# SHORT EXERCISE
Gather all lines from the material that contain "high".

# PROVIDED DATA
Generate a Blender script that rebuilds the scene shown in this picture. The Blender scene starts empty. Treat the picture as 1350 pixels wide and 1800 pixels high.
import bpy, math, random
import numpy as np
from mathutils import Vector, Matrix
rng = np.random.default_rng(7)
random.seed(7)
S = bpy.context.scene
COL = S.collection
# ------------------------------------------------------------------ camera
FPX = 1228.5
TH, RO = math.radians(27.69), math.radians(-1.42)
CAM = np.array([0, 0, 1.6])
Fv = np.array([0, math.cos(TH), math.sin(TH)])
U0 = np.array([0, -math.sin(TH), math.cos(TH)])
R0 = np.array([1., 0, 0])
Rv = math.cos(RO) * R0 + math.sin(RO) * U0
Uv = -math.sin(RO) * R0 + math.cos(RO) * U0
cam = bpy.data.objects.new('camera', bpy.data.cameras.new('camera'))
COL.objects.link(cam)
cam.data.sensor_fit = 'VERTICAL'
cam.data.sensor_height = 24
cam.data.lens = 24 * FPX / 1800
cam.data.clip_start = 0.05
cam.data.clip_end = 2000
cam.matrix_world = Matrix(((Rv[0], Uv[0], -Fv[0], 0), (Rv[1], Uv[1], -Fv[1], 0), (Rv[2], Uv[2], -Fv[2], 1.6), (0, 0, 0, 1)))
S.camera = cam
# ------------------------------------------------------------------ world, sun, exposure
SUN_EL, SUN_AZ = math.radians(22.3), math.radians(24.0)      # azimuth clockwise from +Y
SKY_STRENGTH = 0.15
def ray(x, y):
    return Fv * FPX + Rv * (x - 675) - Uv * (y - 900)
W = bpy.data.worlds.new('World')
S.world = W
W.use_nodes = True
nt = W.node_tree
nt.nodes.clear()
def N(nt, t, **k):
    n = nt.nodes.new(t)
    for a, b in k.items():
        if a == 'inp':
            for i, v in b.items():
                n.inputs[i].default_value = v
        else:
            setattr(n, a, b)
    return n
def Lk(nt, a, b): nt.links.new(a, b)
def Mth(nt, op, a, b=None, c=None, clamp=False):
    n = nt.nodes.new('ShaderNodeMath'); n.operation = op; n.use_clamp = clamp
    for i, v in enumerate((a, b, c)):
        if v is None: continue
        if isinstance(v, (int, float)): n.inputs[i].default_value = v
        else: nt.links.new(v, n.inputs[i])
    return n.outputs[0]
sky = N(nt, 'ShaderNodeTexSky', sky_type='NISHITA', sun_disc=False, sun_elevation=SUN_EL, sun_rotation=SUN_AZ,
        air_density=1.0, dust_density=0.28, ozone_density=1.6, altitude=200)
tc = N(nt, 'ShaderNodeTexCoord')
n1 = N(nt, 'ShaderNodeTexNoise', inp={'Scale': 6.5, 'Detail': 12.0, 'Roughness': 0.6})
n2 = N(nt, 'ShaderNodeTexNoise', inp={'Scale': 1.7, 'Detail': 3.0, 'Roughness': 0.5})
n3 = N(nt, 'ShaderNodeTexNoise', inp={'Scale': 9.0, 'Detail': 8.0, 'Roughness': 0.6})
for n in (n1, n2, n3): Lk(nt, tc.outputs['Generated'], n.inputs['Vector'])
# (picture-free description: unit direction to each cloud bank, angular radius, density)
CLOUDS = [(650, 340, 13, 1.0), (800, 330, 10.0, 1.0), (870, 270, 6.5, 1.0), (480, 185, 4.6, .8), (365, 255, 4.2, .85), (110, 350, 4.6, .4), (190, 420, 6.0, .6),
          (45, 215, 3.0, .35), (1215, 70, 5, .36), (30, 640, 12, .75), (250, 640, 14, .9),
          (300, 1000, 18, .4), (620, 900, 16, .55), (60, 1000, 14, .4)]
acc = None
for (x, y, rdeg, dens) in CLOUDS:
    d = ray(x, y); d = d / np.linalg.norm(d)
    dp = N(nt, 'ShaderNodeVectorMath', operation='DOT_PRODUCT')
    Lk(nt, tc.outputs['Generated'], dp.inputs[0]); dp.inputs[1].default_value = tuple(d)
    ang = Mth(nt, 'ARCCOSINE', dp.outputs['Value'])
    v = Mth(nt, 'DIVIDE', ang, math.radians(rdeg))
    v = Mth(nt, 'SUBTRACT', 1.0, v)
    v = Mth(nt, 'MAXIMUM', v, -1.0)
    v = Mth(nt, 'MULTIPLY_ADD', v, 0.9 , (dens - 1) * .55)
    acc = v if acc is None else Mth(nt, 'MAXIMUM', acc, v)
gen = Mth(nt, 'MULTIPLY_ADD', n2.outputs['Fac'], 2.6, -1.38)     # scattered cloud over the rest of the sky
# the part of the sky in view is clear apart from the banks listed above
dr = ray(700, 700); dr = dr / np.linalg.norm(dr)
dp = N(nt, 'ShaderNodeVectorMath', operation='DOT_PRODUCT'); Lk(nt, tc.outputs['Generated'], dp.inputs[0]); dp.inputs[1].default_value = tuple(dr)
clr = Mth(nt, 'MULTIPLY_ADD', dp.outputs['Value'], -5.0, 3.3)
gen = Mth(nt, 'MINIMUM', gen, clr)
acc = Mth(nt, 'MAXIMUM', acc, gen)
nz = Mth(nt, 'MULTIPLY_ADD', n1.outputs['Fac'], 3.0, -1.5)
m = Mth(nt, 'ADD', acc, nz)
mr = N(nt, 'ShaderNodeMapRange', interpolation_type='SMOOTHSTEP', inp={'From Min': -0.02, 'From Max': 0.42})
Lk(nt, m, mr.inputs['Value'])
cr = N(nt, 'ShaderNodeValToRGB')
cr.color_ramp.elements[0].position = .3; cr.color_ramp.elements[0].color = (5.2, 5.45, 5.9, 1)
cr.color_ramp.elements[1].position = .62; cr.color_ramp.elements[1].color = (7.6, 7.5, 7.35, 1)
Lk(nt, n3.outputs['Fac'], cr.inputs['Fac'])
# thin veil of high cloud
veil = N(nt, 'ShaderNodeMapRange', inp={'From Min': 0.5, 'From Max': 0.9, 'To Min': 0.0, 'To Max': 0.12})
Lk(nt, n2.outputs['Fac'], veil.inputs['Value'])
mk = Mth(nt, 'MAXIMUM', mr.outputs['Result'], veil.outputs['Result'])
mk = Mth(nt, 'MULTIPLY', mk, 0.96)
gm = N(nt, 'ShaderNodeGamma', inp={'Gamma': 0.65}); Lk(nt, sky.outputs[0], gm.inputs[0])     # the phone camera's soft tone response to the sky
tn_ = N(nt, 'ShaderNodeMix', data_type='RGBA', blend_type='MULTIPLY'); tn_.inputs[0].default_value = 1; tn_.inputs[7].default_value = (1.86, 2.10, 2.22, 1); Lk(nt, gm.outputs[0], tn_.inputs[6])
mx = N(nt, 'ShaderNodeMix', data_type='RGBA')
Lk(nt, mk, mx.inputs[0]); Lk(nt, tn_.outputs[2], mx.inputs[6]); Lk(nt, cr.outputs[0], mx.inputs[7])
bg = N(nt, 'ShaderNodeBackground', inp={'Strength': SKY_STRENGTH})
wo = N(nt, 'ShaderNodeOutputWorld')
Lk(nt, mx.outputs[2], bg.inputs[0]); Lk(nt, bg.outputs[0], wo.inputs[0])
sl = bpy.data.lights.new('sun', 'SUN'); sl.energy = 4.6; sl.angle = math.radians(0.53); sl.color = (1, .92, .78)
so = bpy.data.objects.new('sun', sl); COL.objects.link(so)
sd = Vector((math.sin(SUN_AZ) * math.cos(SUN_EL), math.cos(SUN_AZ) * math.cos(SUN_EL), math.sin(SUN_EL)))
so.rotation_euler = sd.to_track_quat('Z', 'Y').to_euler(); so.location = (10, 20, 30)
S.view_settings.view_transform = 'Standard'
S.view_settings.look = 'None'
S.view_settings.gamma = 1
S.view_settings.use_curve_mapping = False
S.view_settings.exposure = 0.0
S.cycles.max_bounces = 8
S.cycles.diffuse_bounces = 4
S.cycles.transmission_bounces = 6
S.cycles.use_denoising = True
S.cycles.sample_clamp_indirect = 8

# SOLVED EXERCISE
Generate a Blender script that rebuilds the scene shown in this picture. The Blender scene starts empty. Treat the picture as 1350 pixels wide and 1800 pixels high.
# thin veil of high cloud